11. We need a smoother path to integration of code contributions

There was an extended discussion in our meeting about how we should manage contributions to QGIS as we move forward. Some were in favour of forcing everyone to use Pull Requests (PR’s) with a peer review. Others were in favour of also being able to push directly to the code base. Various other permutations were discussed. For now we are going to continue on with our current approach more or less which is to not prevent direct pushes to the code tree, but to discourage it – and of course non-core users will be required to use PR’s since they don’t have direct push rights to the official repo. Suffice to say we are aware of the fact that we have a large backlog of PR’s that are not merged and that it can sometimes be difficult to get your work merged. Hopefully in the future the ideas outlined in point 5. above will help to alleviate this situation….

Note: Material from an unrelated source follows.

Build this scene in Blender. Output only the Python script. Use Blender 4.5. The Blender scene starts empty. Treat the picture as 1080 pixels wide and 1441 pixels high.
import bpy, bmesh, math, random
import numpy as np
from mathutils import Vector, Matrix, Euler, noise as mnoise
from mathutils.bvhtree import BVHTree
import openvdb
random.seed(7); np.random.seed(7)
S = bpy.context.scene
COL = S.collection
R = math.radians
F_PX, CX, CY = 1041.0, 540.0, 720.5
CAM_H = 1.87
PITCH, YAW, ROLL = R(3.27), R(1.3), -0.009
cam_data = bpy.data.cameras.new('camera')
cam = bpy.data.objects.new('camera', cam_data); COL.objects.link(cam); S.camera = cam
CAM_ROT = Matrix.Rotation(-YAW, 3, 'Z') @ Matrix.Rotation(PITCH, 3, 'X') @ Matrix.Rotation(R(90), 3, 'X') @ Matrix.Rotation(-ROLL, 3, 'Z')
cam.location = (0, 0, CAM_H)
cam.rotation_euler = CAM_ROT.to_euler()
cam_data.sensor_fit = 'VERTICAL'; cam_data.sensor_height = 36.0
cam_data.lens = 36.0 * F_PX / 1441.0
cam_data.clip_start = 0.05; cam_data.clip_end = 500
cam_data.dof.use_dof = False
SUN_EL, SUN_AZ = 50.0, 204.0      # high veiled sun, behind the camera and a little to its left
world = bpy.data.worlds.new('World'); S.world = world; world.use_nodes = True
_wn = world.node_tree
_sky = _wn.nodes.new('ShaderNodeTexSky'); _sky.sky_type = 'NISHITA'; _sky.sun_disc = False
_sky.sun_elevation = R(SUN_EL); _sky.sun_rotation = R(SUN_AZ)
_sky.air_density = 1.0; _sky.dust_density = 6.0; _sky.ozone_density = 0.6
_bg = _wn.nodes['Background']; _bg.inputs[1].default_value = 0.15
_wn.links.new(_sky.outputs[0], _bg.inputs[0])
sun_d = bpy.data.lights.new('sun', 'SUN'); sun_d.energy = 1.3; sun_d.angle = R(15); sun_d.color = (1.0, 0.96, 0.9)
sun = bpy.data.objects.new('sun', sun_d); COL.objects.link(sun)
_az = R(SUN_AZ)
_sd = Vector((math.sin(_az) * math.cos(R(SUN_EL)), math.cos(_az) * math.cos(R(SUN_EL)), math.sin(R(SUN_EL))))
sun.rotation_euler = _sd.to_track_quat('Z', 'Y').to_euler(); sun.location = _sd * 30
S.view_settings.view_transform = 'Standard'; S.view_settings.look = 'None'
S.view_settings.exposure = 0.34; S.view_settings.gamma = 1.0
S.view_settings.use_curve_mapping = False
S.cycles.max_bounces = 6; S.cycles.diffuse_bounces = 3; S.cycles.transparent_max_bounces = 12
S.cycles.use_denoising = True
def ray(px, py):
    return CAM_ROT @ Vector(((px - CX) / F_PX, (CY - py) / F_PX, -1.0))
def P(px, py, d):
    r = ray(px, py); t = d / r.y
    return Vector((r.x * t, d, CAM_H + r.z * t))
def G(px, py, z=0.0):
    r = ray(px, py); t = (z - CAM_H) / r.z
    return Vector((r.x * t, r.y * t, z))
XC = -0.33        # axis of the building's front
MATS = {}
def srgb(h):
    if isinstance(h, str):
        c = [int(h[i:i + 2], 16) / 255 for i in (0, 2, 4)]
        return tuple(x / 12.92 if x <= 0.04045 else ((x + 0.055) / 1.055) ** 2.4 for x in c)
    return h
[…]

12. Intergalactic domination

This was a late addition to our meeting notes, but still a worthwhile cause. Martin Dobias  felt strongly that we should include in our roadmap (thus not pictured below), plans for intergalactic domination and hey, if we are going to do something like that, we will need a good GIS to help us find our way around right? 🙂

Thanks to Nyall Dawson for prompting the discussion, it was great to once again experience how convivial and constructive our community discussions are, even when the topics can sometimes get difficult or technically involved!